- _Exercise prompt_
Give back the full listing verbatim, apart from its images.

___

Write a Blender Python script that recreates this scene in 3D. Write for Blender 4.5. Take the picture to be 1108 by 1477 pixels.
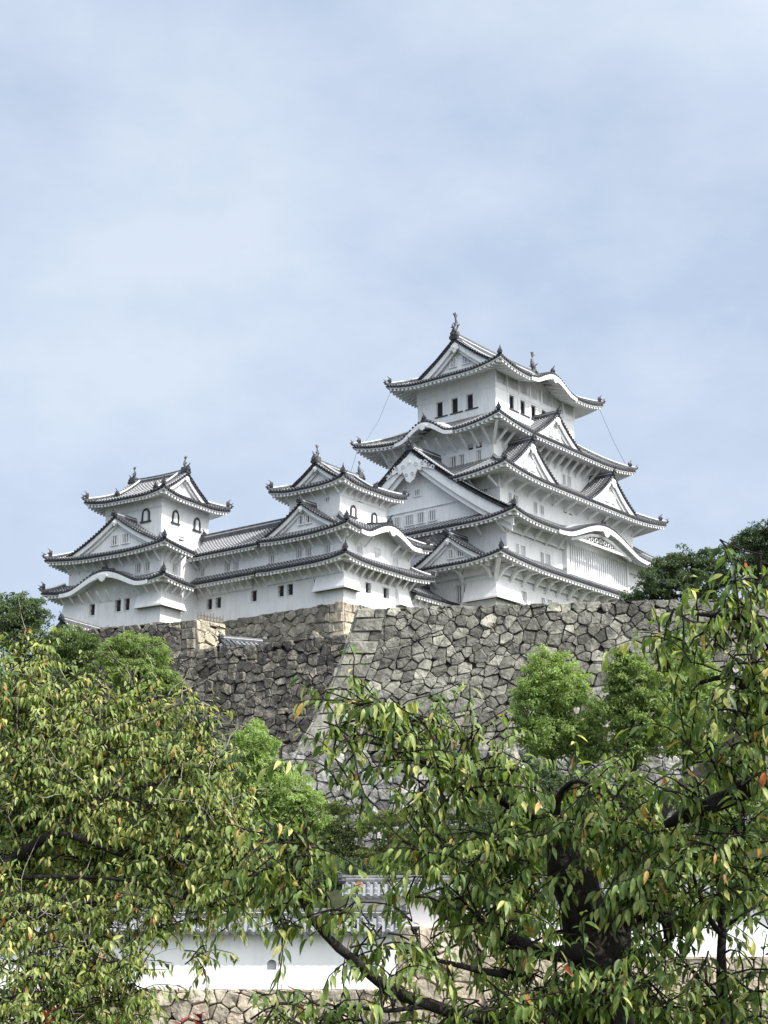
import bpy, math, random
import numpy as np
from mathutils import Vector, Matrix
random.seed(7); rng = np.random.default_rng(7)
for o in list(bpy.data.objects): bpy.data.objects.remove(o)
R = math.radians
sc = bpy.context.scene
# ------------------------------------------------------------ camera, world, sun, exposure
FPX, HY, CX, CY = 2300., 1380., 554., 738.5          # focal length, horizon row and centre of the 1108 x 1477 picture
PITCH = math.atan((HY-CY)/FPX)
cam = bpy.data.objects.new('camera', bpy.data.cameras.new('camera')); sc.collection.objects.link(cam)
cam.data.sensor_fit = 'HORIZONTAL'; cam.data.sensor_width = 36; cam.data.lens = 36*FPX/1108
cam.rotation_euler = (R(90)+PITCH, 0, 0); cam.location = (0, 0, 0)
cam.data.clip_start = .1; cam.data.clip_end = 6000
sc.camera = cam
SUN_DIR = Vector((.86, -.51, 0)).normalized(); SUN_EL = R(47)
S3 = Vector((SUN_DIR.x*math.cos(SUN_EL), SUN_DIR.y*math.cos(SUN_EL), math.sin(SUN_EL)))
sun = bpy.data.lights.new('sun', 'SUN'); sun.energy = 4.6; sun.angle = R(.6); sun.color = (1, .965, .9)
so = bpy.data.objects.new('sun', sun); sc.collection.objects.link(so)
so.rotation_euler = (-S3).to_track_quat('-Z', 'Y').to_euler()
world = bpy.data.worlds.new('World'); sc.world = world; world.use_nodes = True
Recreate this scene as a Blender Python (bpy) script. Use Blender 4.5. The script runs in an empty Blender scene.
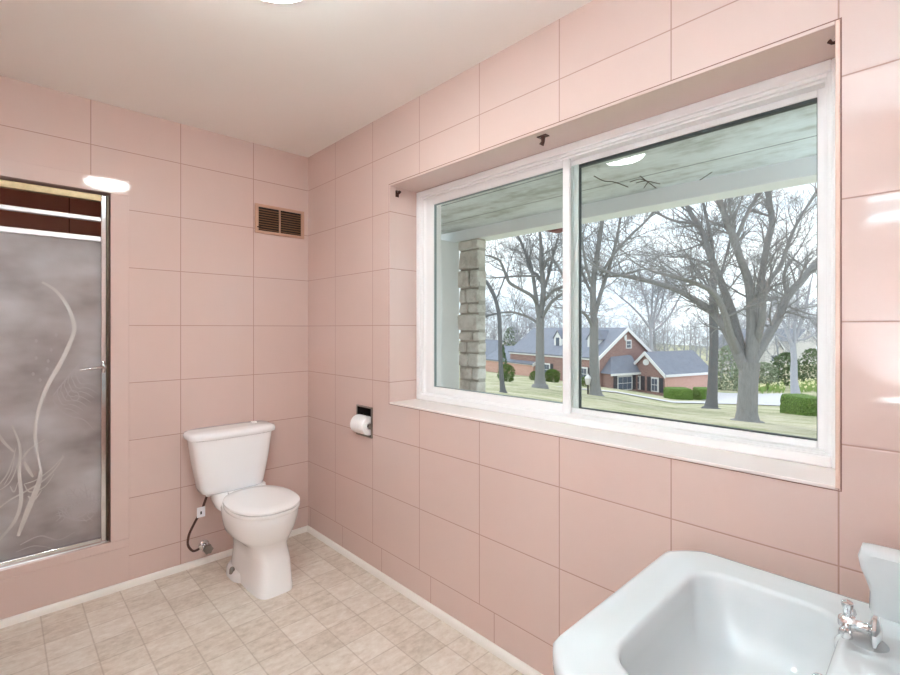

___

- _Completed task_
Write a Blender Python script that recreates this scene in 3D. Write for Blender 4.5. Take the picture to be 1108 by 1477 pixels.
import bpy, math, random
import numpy as np
from mathutils import Vector, Matrix
random.seed(7); rng = np.random.default_rng(7)
for o in list(bpy.data.objects): bpy.data.objects.remove(o)
R = math.radians
sc = bpy.context.scene
# ------------------------------------------------------------ camera, world, sun, exposure
FPX, HY, CX, CY = 2300., 1380., 554., 738.5          # focal length, horizon row and centre of the 1108 x 1477 picture
PITCH = math.atan((HY-CY)/FPX)
cam = bpy.data.objects.new('camera', bpy.data.cameras.new('camera')); sc.collection.objects.link(cam)
cam.data.sensor_fit = 'HORIZONTAL'; cam.data.sensor_width = 36; cam.data.lens = 36*FPX/1108
cam.rotation_euler = (R(90)+PITCH, 0, 0); cam.location = (0, 0, 0)
cam.data.clip_start = .1; cam.data.clip_end = 6000
sc.camera = cam
SUN_DIR = Vector((.86, -.51, 0)).normalized(); SUN_EL = R(47)
S3 = Vector((SUN_DIR.x*math.cos(SUN_EL), SUN_DIR.y*math.cos(SUN_EL), math.sin(SUN_EL)))
sun = bpy.data.lights.new('sun', 'SUN'); sun.energy = 4.6; sun.angle = R(.6); sun.color = (1, .965, .9)
so = bpy.data.objects.new('sun', sun); sc.collection.objects.link(so)
so.rotation_euler = (-S3).to_track_quat('-Z', 'Y').to_euler()
world = bpy.data.worlds.new('World'); sc.world = world; world.use_nodes = True
Recreate this scene as a Blender Python (bpy) script. Use Blender 4.5. The script runs in an empty Blender scene.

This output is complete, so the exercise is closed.